O primeiro do peito e da cara, cantando. Eu tive pouquíssimo tempo pra me acostumar a cantar ela 2.5x mais rápida. E ela já é meio rápida e um monte de texto colado na velocidade normal. Foi meio difícil mas acho que rolou. Tipo, a nossa primeira ideia dos brainstorm da vida era ir até o Retiro (essa casa no meio do mato, dos sogros do Gafa), cavar um buraco, eu entraria nesse buraco e eles começariam a largar lãs coloridas, retalhos de roupa, confete e o escambau.”
A Correria
“Só que tinha aquela questão do tempo, todo mundo com mil coisas e pouquíssimo tempo juntos. A gente foi pra lá tipo umas duas da tarde, pegou a pá e começou a caminhar pelo Retiro e começou a sacar aquelas folhagens no chão. Aquele cenário era muito lindo.

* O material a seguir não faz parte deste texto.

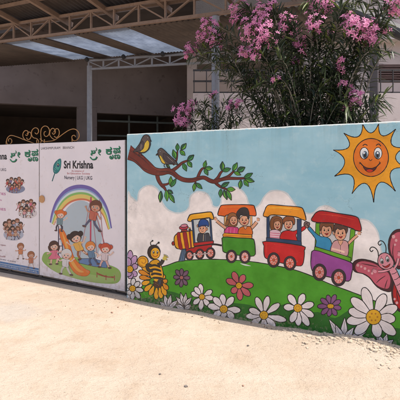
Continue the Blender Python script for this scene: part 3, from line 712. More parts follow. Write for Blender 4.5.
# ------------------------------------------------------------------ gate
GN = .055     # gate face behind the wall face
gtl = on_plane(0, 146, GN); gtr = on_plane(125, 137.6, GN); gbl = on_plane(0, 268.5, GN); gbr = on_plane(125, 291, GN)
ZT = (gtl[1] + gtr[1]) / 2; ZB = (gbl[1] + gbr[1]) / 2
S1 = on_plane(125.2, 200, GN)[0]; SM = on_plane(39.3, 200, GN)[0]; S0 = SM - (S1 - SM)
steel = surf('painted_gate_steel', (.42, .38, .37), (.50, .46, .44), 5, .45, 30, .15, .004, 0, (.2, .1, .06), 40)
dark_steel = surf('dark_gate_steel', (.05, .04, .038), (.09, .07, .06), 8, .6, 40, .3, .004)
def leaf_gate(s0, s1, label):
    e = empty('gate_leaf', L((s0 + s1) / 2, GN + .025, ZB), ANG, label, 'gate', 'two leaves of the entrance gate')
    m_ = MB(); m_.wbox(s0 + .004, s1 - .004, GN + .004, GN + .010, ZB + .004, ZT - .004); m_.build('sheet', steel, e)
    m_ = MB(); t = .035
    m_.wbox(s0 + .004, s0 + .004 + t, GN + .011, GN + .05, ZB + .003, ZT - .003); m_.wbox(s1 - .004 - t, s1 - .004, GN + .011, GN + .05, ZB + .003, ZT - .003)
    for z in (ZB, (ZB + ZT) / 2, ZT - t): m_.wbox(s0 + .004 + t, s1 - .004 - t, GN + .012, GN + .049, z + .003, z + t - .003)
    m_.build('frame', dark_steel, e)
    m_ = MB(); nn = 26; rws = 18
    pts = []
    for j in range(rws + 1):
        for i in range(nn + 1):
            ss = s0 + .008 + (s1 - s0 - .016) * i / nn; zz = ZB + .008 + (ZT - ZB - .016) * j / rws
            pts.append(L(ss, GN + .0012 * noise.noise(Vector((ss * 3, zz * 2.2, 0))), zz))
    fs = [(j * (nn + 1) + i, j * (nn + 1) + i + 1, (j + 1) * (nn + 1) + i + 1, (j + 1) * (nn + 1) + i) for j in range(rws) for i in range(nn)]
    m_.add(pts, fs); p = m_.build('poster', prnt((.72, .66, .685)), e, smooth=True)
    return e, p
gateR, postR = leaf_gate(SM, S1, 'right gate leaf with a rainbow and playing children on its poster')
gateL, postL = leaf_gate(S0, SM, 'left gate leaf with a poster of small groups of children and a blue bottom band')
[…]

O Vini começou a meter pilha da gente gravar ali mesmo. Fez o meu contorno no chão e a gente começou a catar mais folhas secas, eu encontrei aquelas flores rosas e fui catando uma a uma porque achei que elas iam ficar bonitas no vídeo (ficaram). O Gafanha subiu numa escada e filmou. O Vini ficava do ladrem jogando as folhas secas acumuladas num carrinho de mão. A escada aparece, a sombra da escada, no take dos pés. A gente não se deu conta na hora, que o sol tinha se mexido, como eu disse, foi aquela correria.
Gravamos dois takes cantando, um depois num close a partir da parte do sussurro, um take das minhas partes baixas e outro mais embaixo ainda dos pés. Quando o Gafa mostrou essa foto aí que ele tirou a gente pensou puta merda que coisa linda. E é mais ou menos isso. Tô bem feliz mesmo e espero que outras pessoas possam se conectar e curtir enquanto as minhocas californianas se alimentam transformando o humano eu em húmus.”